Any hope we’ll end the madness must begin by acknowledging that it’s almost always men shooting. Until we make gender central to our efforts to prevent mass shootings, we are on a fool’s errand.

I have been repeating this message for 20 years, since Columbine. Before Tree of Life, Thousand Oaks, Parkland, Sutherland Springs, and Las Vegas, there was Virginia Tech, Sandy Hook, Aurora. All male shooters; usually white supremacists. Let’s also acknowledge what’s not being examined — how we socialize boys and how little attention we give disaffected men. Think about the loner, the male outcast in high school.

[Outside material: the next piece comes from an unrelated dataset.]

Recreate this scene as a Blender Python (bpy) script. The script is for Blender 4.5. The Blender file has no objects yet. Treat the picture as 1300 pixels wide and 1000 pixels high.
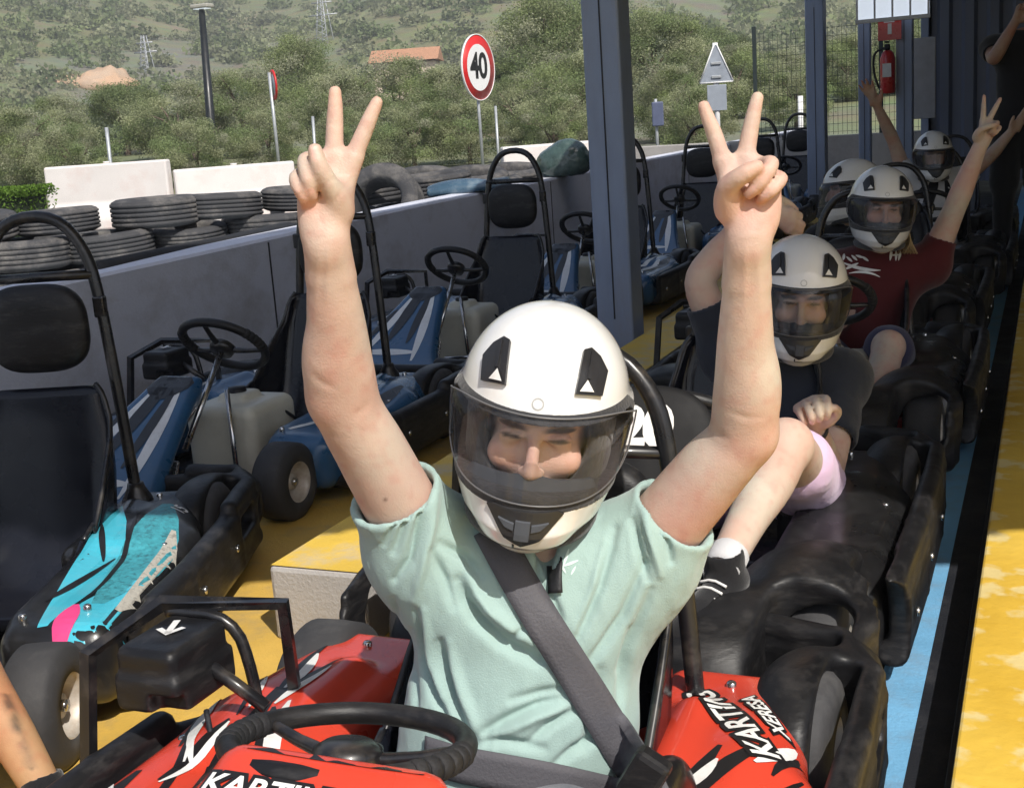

(Connor Betts’s ex-girlfriend told MSNBC that the Dayton killer had “no support system.”) Because we know how alienated nearly all perpetrators are, that gender is not central to the national conversation reveals a blindness of the highest order. Ignoring this fact just escalates the danger. Don’t get me wrong.

Increase gun regulations — the tougher, the better.

Step up pressure to shutter the NRA. Support the Giffords Law Center, Guns Down America, Everytown for Gun Safety, and the Brady campaign. Have at it! [Editor’s Note: It’s clear you put a lot of thought into this, and I’m not going to just dismiss what you’re saying here, but it can be exactly zero surprise that these mass shootings are being perpetrated by men. I mean, it would actually be a massive shock if a woman decided to grab an assault rifle and start shooting up the place. I’m probably playing, oddly enough, to social gender norms, and I hope this doesn’t somehow come off as sexist, but I just don’t see most women having a “kill them all” mentality.

Not saying you’re wrong.

I’m just saying, for lack of a better way of putting it, yeah, so?]